Due to its sensitivity to voluntary member opinion and free choice in use, Participatory Design is intrinsically suited for IT design in amateur communities. It is recommended that design itself is presented as a challenge to members, through a new-challenge-education approach, in ways that would make apparent the personal development that members can draw from participating in design sessions and learning IT design skills.

Chapter 3 has emphasized challenge conflict in heterogeneous challenge environments, and their role in shaping the software. Conflicts such as ‘global-local’ or ‘member-developer’ need to be identified and carefully balanced during design.

Amateurs are in a continuous learning process, and learning takes place mostly hands-on. Hands-on work with the designed software is thus a good opportunity for learning, as exemplified in Chapter 3. Other ways of supporting learning should be sought (e.g. learning by example, see the tools for amateur developers in Chapter 4).

5.2.1.3How can the practices of designing and implementing information technologies be made self-sustainable in an amateur setting?


Once design is established as a new challenge-ful activity, maintaining it as such is not an easy task. The experience with designing in the student organisation has revealed problems with clearly setting the challenge of design in relation to the challenge of implementation, frequent changes of management of the organisation, interruption of design activities due to intense implementation efforts, etc.

The proposed way of seeking self-sustainability of software-related practices within amateur communities is to create a graceful development path for the amateur designers and developers, and to gradually withdraw professionals from different stages as sufficient numbers of setting members arrive at the respective learning stages.

Due to lack of resources in many amateur settings, design and development are likely to be done from within, and especially in such cases, self-sustainability of software implementation is an important goal. Chapter 4 described technologies designed to support amateur development of data-driven WWW applications, with promising early results in regard to self-sustainability.

5.2.1.4How can the study of amateur work and technology contribute to CSCW community understandings and research programs? How can the CSCW ‘community’ research agenda be improved?


In CSCW terms, amateur work represents a specific form of situated action, which we named ‘pleasurable situatedness’. Other specifics of amateur work in comparison with employed cooperative work have been emphasized, such as the preference for less formal accountability.

The Amateur Community perspective has been proposed as a contribution to CSCW understandings of community. As improvement to the CSCW research agenda on ‘community’ a more work-oriented perspective (like in the amateur work perspective, or alternatives) is being recommended. Economy-based understandings of voluntary cooperation in communities (as in Smith and Kollock 1996) were found not to be suitable within amateur communities.

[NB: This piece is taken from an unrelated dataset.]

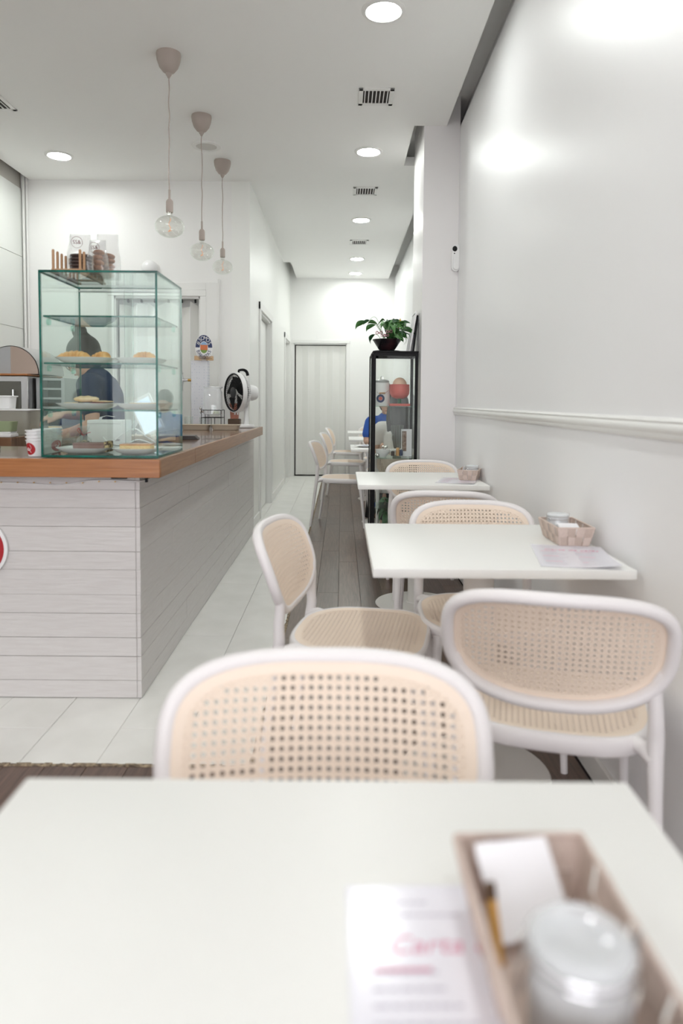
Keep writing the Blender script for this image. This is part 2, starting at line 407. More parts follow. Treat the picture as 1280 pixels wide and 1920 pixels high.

Features of amateur work resembled across the settings studied and appeared different in a CSCW sense in fundamental ways from other kinds of work studied, starting from the very aspects of their situatedness as perceived by members. This makes a strong case for Computer Support for Amateur Work (‘CSAW’) as a work-oriented agenda for CSCW in communities. The word ‘cooperative’ is not present in the ‘CSAW’ title, as we know that challenge-motivated voluntary work in amateur communities is fundamentally cooperative.